Satyajit Rout

54 - Why do we tend to go with the tried and tested for big decisions?

30-04-2023

Habit Building

We often hawk ourselves like potatoes when it matters. Even when we’re zucchini or asparagus or anything but a potato. Why?

Say you’re a professional sportsman. Consider two scenarios.

One: You get, spread over a year, 10 separate chances to prove your worth. But you don’t know before an opportunity if there’ll be another after that.

Two: You get, and you’re told this at the start, a guaranteed stretch of ten chances to show your mettle.

For the first scenario:

You are cagey.

You play well within your limit.

You hope to tick all the boxes because you think all matter.

Multiply this ten times.

For the second:

You are relaxed.

You show off the bits that make you, you.

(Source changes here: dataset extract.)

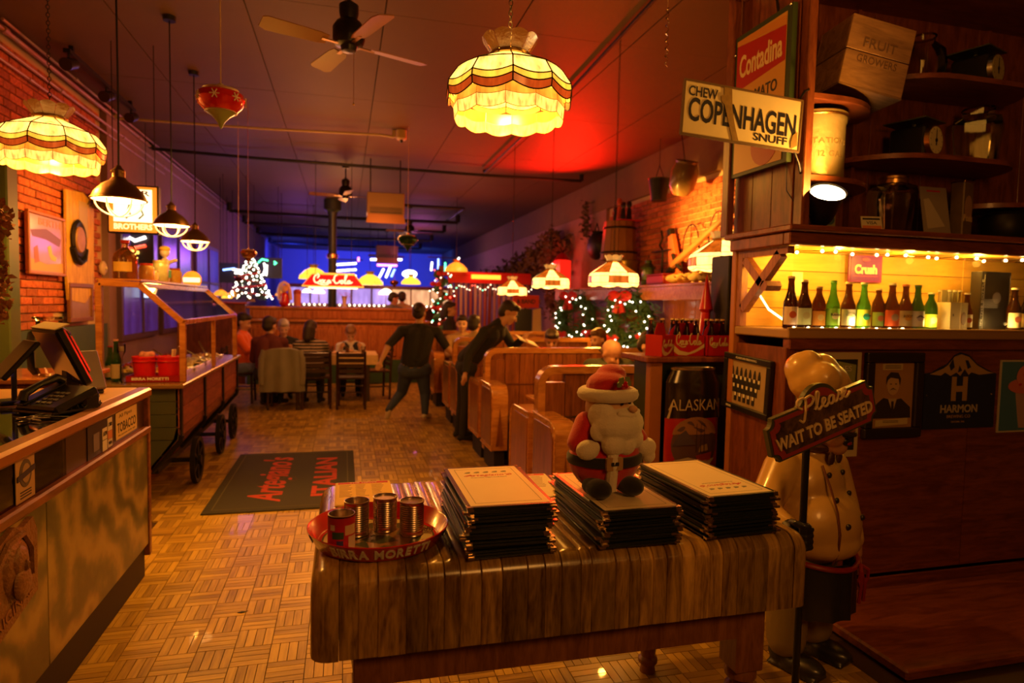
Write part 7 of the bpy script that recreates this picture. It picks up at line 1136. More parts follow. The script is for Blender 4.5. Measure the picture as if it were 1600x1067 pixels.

You accept you can’t tick all the boxes.

Multiply this ten times.

If you’re familiar with the first scenario, you would know that this gravitating to conformity applies to any important decision. You want your dream house–you want it roomy, in the right neighborhood, within your budget, and so on. You want your dream job–you show a bit of everything mentioned in the job description.

Your need for security is real any time you feel opportunity is scarce. But everyone else feels the same fear too. All of you want to be in this delicious recipe and each of you has chosen to be a potato. Because that is the safest bet.

Two lessons:

👉For up and comers, popularity is a great social-proof measure to reduce uncertainty. Yet, if the majority goes with the popular choice, it creates competition. How can you beat the trap?

Find the one thing you are an outlier at and find someone who needs that most. That way, even if you get just one chance and you have a bad day, your bad is likely to still beat others’ best (margin of safety). If you don’t know what your ‘hip pocket skill’ is, it’s worth finding that out first. Listen to Indra Nooyi explaining what it is.

👉Leaders need to be careful about assessing anyone over one project, one hire, one campaign, one try.

The excellent Wait But Why blog says, ‘In life, you usually don’t get good at something until you’ve done it a bunch of times.’ It would be a wonderful world where the starry-eyed didn’t need permission to try, and therefore to get better. So it is left to the leaders, to either be gatekeepers or enablers.

The idea that your best chance to win is by coloring within the lines is a false construct. It has to be. Because if you look around you’ll notice that the word needs many things. Not just potatoes.